## [Task brief]
Write out each line beneath this one exactly as it reads.

## [Information shown]

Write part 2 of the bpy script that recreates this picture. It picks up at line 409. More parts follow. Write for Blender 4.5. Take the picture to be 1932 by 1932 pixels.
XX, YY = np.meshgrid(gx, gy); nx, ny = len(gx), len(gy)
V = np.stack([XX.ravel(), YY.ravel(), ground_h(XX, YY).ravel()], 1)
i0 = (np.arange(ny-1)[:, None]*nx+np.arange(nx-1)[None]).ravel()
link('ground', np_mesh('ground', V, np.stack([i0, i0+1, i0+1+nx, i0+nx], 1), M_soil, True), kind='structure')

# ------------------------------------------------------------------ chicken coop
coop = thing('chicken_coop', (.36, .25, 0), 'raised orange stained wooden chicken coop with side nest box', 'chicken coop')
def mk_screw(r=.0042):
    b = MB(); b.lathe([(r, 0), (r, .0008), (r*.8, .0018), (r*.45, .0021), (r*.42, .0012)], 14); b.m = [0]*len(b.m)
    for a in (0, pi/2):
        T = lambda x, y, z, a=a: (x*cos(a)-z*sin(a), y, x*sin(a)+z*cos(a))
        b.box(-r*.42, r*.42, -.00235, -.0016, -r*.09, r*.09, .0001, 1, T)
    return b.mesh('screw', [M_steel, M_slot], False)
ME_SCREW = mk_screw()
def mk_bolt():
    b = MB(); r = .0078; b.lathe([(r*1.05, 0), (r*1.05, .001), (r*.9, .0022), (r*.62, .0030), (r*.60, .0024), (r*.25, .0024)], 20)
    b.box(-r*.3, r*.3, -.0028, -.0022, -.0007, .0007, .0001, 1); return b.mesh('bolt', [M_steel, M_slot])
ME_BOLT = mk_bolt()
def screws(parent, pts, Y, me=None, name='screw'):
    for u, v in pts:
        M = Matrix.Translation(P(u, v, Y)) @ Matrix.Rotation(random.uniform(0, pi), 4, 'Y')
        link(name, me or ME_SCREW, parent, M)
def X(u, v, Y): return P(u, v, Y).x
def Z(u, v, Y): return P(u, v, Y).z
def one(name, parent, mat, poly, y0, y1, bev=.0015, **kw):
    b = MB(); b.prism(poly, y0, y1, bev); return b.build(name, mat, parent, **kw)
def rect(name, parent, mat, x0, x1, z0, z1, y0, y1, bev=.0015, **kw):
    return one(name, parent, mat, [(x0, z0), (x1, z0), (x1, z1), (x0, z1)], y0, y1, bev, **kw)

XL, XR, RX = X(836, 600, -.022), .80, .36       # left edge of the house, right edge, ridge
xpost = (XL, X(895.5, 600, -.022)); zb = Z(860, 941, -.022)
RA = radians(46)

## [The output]
Write part 2 of the bpy script that recreates this picture. It picks up at line 409. More parts follow. Write for Blender 4.5. Take the picture to be 1932 by 1932 pixels.
XX, YY = np.meshgrid(gx, gy); nx, ny = len(gx), len(gy)
V = np.stack([XX.ravel(), YY.ravel(), ground_h(XX, YY).ravel()], 1)
i0 = (np.arange(ny-1)[:, None]*nx+np.arange(nx-1)[None]).ravel()
link('ground', np_mesh('ground', V, np.stack([i0, i0+1, i0+1+nx, i0+nx], 1), M_soil, True), kind='structure')

# ------------------------------------------------------------------ chicken coop
coop = thing('chicken_coop', (.36, .25, 0), 'raised orange stained wooden chicken coop with side nest box', 'chicken coop')
def mk_screw(r=.0042):
    b = MB(); b.lathe([(r, 0), (r, .0008), (r*.8, .0018), (r*.45, .0021), (r*.42, .0012)], 14); b.m = [0]*len(b.m)
    for a in (0, pi/2):
        T = lambda x, y, z, a=a: (x*cos(a)-z*sin(a), y, x*sin(a)+z*cos(a))
        b.box(-r*.42, r*.42, -.00235, -.0016, -r*.09, r*.09, .0001, 1, T)
    return b.mesh('screw', [M_steel, M_slot], False)
ME_SCREW = mk_screw()
def mk_bolt():
    b = MB(); r = .0078; b.lathe([(r*1.05, 0), (r*1.05, .001), (r*.9, .0022), (r*.62, .0030), (r*.60, .0024), (r*.25, .0024)], 20)
    b.box(-r*.3, r*.3, -.0028, -.0022, -.0007, .0007, .0001, 1); return b.mesh('bolt', [M_steel, M_slot])
ME_BOLT = mk_bolt()
def screws(parent, pts, Y, me=None, name='screw'):
    for u, v in pts:
        M = Matrix.Translation(P(u, v, Y)) @ Matrix.Rotation(random.uniform(0, pi), 4, 'Y')
        link(name, me or ME_SCREW, parent, M)
def X(u, v, Y): return P(u, v, Y).x
def Z(u, v, Y): return P(u, v, Y).z
def one(name, parent, mat, poly, y0, y1, bev=.0015, **kw):
    b = MB(); b.prism(poly, y0, y1, bev); return b.build(name, mat, parent, **kw)
def rect(name, parent, mat, x0, x1, z0, z1, y0, y1, bev=.0015, **kw):
    return one(name, parent, mat, [(x0, z0), (x1, z0), (x1, z1), (x0, z1)], y0, y1, bev, **kw)

XL, XR, RX = X(836, 600, -.022), .80, .36       # left edge of the house, right edge, ridge
xpost = (XL, X(895.5, 600, -.022)); zb = Z(860, 941, -.022)
RA = radians(46)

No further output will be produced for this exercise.